[MATERIAL TO PROCESS]
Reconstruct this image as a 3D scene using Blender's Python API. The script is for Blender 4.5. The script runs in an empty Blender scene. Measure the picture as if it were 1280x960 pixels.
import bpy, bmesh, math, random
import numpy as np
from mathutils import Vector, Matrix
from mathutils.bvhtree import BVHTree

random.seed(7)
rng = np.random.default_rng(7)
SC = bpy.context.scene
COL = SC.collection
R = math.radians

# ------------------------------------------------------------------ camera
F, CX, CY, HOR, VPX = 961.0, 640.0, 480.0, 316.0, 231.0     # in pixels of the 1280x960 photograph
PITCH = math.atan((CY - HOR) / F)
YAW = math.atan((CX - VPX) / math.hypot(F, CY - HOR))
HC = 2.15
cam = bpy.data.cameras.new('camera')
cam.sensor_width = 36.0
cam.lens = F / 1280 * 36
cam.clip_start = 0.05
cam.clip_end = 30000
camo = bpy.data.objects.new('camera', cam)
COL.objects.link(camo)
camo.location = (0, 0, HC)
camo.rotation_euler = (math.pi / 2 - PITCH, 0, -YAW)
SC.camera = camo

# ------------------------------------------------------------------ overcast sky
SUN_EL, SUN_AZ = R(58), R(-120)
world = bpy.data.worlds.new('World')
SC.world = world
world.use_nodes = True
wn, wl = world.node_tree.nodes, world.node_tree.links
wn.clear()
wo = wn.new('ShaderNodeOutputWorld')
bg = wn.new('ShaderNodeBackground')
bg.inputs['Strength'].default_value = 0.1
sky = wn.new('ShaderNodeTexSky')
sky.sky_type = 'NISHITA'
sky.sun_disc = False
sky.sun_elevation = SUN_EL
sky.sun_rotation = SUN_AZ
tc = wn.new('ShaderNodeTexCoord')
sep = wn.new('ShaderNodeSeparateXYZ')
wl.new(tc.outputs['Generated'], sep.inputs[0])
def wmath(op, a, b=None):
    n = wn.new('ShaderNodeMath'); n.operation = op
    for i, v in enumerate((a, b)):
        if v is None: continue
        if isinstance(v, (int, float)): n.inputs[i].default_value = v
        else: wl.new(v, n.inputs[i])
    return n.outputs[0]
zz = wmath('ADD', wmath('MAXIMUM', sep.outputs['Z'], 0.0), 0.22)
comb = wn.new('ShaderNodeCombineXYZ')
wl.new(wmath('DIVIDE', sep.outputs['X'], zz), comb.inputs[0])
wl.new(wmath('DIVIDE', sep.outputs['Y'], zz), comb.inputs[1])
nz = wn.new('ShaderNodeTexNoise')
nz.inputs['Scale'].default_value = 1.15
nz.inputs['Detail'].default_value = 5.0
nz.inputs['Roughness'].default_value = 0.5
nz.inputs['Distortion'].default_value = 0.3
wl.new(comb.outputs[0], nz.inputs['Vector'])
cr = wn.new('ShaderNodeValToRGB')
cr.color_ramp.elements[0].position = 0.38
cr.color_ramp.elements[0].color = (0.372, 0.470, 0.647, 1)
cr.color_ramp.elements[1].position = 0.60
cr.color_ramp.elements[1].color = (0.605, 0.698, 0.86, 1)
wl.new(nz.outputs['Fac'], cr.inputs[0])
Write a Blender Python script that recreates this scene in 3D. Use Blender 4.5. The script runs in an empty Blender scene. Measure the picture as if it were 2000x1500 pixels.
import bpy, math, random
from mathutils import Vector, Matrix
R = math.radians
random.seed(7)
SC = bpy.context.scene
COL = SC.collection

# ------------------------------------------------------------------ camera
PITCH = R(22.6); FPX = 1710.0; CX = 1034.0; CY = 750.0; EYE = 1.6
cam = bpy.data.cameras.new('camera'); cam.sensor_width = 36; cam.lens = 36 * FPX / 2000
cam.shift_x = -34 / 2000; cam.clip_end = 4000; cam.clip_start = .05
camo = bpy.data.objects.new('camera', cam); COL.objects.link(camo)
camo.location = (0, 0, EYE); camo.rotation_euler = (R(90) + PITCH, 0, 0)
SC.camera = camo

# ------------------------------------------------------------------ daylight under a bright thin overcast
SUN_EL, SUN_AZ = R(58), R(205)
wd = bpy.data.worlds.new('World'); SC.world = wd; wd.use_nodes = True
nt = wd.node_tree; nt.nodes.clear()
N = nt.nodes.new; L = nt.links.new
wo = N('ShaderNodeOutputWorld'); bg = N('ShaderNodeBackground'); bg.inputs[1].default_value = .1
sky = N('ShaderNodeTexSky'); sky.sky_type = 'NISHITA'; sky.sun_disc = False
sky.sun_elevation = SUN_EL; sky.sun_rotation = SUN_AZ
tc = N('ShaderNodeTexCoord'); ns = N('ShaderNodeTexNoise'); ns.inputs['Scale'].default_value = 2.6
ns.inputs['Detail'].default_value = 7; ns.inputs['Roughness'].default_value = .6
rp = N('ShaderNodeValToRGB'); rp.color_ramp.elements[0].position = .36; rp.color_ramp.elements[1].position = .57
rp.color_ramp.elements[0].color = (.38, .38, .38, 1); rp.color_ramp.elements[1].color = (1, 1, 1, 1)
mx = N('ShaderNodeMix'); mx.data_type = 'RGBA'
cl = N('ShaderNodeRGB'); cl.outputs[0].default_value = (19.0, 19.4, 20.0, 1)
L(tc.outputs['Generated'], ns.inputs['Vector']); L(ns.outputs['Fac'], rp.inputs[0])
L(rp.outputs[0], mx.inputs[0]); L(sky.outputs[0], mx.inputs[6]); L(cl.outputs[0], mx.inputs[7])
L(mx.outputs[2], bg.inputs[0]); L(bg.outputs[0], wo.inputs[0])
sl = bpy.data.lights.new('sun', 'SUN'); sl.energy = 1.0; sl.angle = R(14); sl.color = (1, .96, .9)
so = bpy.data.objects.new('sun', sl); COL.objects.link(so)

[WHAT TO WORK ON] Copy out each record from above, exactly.

[TASK OUTPUT]
Reconstruct this image as a 3D scene using Blender's Python API. The script is for Blender 4.5. The script runs in an empty Blender scene. Measure the picture as if it were 1280x960 pixels.
import bpy, bmesh, math, random
import numpy as np
from mathutils import Vector, Matrix
from mathutils.bvhtree import BVHTree

random.seed(7)
rng = np.random.default_rng(7)
SC = bpy.context.scene
COL = SC.collection
R = math.radians

# ------------------------------------------------------------------ camera
F, CX, CY, HOR, VPX = 961.0, 640.0, 480.0, 316.0, 231.0     # in pixels of the 1280x960 photograph
PITCH = math.atan((CY - HOR) / F)
YAW = math.atan((CX - VPX) / math.hypot(F, CY - HOR))
HC = 2.15
cam = bpy.data.cameras.new('camera')
cam.sensor_width = 36.0
cam.lens = F / 1280 * 36
cam.clip_start = 0.05
cam.clip_end = 30000
camo = bpy.data.objects.new('camera', cam)
COL.objects.link(camo)
camo.location = (0, 0, HC)
camo.rotation_euler = (math.pi / 2 - PITCH, 0, -YAW)
SC.camera = camo

# ------------------------------------------------------------------ overcast sky
SUN_EL, SUN_AZ = R(58), R(-120)
world = bpy.data.worlds.new('World')
SC.world = world
world.use_nodes = True
wn, wl = world.node_tree.nodes, world.node_tree.links
wn.clear()
wo = wn.new('ShaderNodeOutputWorld')
bg = wn.new('ShaderNodeBackground')
bg.inputs['Strength'].default_value = 0.1
sky = wn.new('ShaderNodeTexSky')
sky.sky_type = 'NISHITA'
sky.sun_disc = False
sky.sun_elevation = SUN_EL
sky.sun_rotation = SUN_AZ
tc = wn.new('ShaderNodeTexCoord')
sep = wn.new('ShaderNodeSeparateXYZ')
wl.new(tc.outputs['Generated'], sep.inputs[0])
def wmath(op, a, b=None):
    n = wn.new('ShaderNodeMath'); n.operation = op
    for i, v in enumerate((a, b)):
        if v is None: continue
        if isinstance(v, (int, float)): n.inputs[i].default_value = v
        else: wl.new(v, n.inputs[i])
    return n.outputs[0]
zz = wmath('ADD', wmath('MAXIMUM', sep.outputs['Z'], 0.0), 0.22)
comb = wn.new('ShaderNodeCombineXYZ')
wl.new(wmath('DIVIDE', sep.outputs['X'], zz), comb.inputs[0])
wl.new(wmath('DIVIDE', sep.outputs['Y'], zz), comb.inputs[1])
nz = wn.new('ShaderNodeTexNoise')
nz.inputs['Scale'].default_value = 1.15
nz.inputs['Detail'].default_value = 5.0
nz.inputs['Roughness'].default_value = 0.5
nz.inputs['Distortion'].default_value = 0.3
wl.new(comb.outputs[0], nz.inputs['Vector'])
cr = wn.new('ShaderNodeValToRGB')
cr.color_ramp.elements[0].position = 0.38
cr.color_ramp.elements[0].color = (0.372, 0.470, 0.647, 1)
cr.color_ramp.elements[1].position = 0.60
cr.color_ramp.elements[1].color = (0.605, 0.698, 0.86, 1)
wl.new(nz.outputs['Fac'], cr.inputs[0])
Write a Blender Python script that recreates this scene in 3D. Use Blender 4.5. The script runs in an empty Blender scene. Measure the picture as if it were 2000x1500 pixels.
import bpy, math, random
from mathutils import Vector, Matrix
R = math.radians
random.seed(7)
SC = bpy.context.scene
COL = SC.collection

# ------------------------------------------------------------------ camera
PITCH = R(22.6); FPX = 1710.0; CX = 1034.0; CY = 750.0; EYE = 1.6
cam = bpy.data.cameras.new('camera'); cam.sensor_width = 36; cam.lens = 36 * FPX / 2000
cam.shift_x = -34 / 2000; cam.clip_end = 4000; cam.clip_start = .05
camo = bpy.data.objects.new('camera', cam); COL.objects.link(camo)
camo.location = (0, 0, EYE); camo.rotation_euler = (R(90) + PITCH, 0, 0)
SC.camera = camo

# ------------------------------------------------------------------ daylight under a bright thin overcast
SUN_EL, SUN_AZ = R(58), R(205)
wd = bpy.data.worlds.new('World'); SC.world = wd; wd.use_nodes = True
nt = wd.node_tree; nt.nodes.clear()
N = nt.nodes.new; L = nt.links.new
wo = N('ShaderNodeOutputWorld'); bg = N('ShaderNodeBackground'); bg.inputs[1].default_value = .1
sky = N('ShaderNodeTexSky'); sky.sky_type = 'NISHITA'; sky.sun_disc = False
sky.sun_elevation = SUN_EL; sky.sun_rotation = SUN_AZ
tc = N('ShaderNodeTexCoord'); ns = N('ShaderNodeTexNoise'); ns.inputs['Scale'].default_value = 2.6
ns.inputs['Detail'].default_value = 7; ns.inputs['Roughness'].default_value = .6
rp = N('ShaderNodeValToRGB'); rp.color_ramp.elements[0].position = .36; rp.color_ramp.elements[1].position = .57
rp.color_ramp.elements[0].color = (.38, .38, .38, 1); rp.color_ramp.elements[1].color = (1, 1, 1, 1)
mx = N('ShaderNodeMix'); mx.data_type = 'RGBA'
cl = N('ShaderNodeRGB'); cl.outputs[0].default_value = (19.0, 19.4, 20.0, 1)
L(tc.outputs['Generated'], ns.inputs['Vector']); L(ns.outputs['Fac'], rp.inputs[0])
L(rp.outputs[0], mx.inputs[0]); L(sky.outputs[0], mx.inputs[6]); L(cl.outputs[0], mx.inputs[7])
L(mx.outputs[2], bg.inputs[0]); L(bg.outputs[0], wo.inputs[0])
sl = bpy.data.lights.new('sun', 'SUN'); sl.energy = 1.0; sl.angle = R(14); sl.color = (1, .96, .9)
so = bpy.data.objects.new('sun', sl); COL.objects.link(so)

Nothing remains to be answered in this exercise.